### WHAT YOU HAVE TO DO
Output a verbatim copy of the data, cut off after the line that contains "return thing(name, label, cat, H(x, y, z), -TH".

[INFORMATION SUPPLIED start]

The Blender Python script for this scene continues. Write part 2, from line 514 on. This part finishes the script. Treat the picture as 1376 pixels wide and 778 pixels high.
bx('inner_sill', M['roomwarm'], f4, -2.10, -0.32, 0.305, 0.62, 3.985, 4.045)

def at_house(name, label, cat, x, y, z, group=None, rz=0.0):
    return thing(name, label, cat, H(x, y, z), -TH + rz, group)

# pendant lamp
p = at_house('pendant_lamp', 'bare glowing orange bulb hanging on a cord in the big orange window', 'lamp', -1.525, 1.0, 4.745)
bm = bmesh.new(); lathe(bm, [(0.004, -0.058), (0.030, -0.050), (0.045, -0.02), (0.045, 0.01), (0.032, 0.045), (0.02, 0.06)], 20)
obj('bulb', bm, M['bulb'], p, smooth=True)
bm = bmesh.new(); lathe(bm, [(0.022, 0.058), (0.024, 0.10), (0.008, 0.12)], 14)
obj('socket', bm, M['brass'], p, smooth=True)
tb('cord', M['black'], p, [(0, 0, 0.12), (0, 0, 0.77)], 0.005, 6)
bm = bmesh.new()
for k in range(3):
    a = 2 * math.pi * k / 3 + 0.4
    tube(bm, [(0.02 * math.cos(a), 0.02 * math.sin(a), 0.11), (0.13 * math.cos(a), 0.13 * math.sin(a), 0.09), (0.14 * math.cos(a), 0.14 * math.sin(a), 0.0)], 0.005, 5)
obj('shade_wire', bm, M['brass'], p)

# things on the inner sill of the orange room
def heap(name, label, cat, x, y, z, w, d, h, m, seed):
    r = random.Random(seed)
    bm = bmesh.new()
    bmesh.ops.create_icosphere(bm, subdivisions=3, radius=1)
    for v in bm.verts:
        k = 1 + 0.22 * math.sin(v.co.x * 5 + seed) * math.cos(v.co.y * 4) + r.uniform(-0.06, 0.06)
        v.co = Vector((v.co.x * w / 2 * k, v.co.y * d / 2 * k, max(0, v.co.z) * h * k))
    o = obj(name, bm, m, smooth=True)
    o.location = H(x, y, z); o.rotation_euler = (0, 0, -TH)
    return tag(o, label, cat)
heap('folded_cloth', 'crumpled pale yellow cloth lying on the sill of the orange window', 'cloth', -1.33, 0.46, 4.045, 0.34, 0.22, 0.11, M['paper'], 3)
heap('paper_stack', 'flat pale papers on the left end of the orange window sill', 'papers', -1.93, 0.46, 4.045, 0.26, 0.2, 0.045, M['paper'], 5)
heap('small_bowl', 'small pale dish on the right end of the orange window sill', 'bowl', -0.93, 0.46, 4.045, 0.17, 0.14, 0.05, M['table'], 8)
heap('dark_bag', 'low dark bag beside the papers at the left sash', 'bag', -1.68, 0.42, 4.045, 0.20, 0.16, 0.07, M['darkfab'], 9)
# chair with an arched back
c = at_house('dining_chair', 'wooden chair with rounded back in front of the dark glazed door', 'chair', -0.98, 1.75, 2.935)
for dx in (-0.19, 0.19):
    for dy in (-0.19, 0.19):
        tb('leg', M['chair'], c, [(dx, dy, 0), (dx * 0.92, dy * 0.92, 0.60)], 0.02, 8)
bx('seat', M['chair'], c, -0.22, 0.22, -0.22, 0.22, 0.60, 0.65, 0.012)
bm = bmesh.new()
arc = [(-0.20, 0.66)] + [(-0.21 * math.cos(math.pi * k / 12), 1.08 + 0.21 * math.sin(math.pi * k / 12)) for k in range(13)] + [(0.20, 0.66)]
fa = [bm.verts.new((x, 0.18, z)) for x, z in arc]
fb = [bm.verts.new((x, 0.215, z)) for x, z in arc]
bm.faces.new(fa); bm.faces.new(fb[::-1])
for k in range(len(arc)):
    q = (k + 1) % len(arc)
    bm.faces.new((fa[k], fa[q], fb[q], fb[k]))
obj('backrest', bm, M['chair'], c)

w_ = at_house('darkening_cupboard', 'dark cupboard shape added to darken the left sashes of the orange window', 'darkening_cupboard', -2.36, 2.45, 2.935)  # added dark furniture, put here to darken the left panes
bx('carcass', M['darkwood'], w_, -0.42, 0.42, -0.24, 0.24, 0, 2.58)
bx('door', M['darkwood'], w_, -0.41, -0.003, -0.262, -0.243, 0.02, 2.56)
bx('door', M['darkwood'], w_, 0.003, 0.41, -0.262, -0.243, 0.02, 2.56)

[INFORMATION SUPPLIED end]

### WRITTEN ANSWER
The Blender Python script for this scene continues. Write part 2, from line 514 on. This part finishes the script. Treat the picture as 1376 pixels wide and 778 pixels high.
bx('inner_sill', M['roomwarm'], f4, -2.10, -0.32, 0.305, 0.62, 3.985, 4.045)

def at_house(name, label, cat, x, y, z, group=None, rz=0.0):
    return thing(name, label, cat, H(x, y, z), -TH + rz, group)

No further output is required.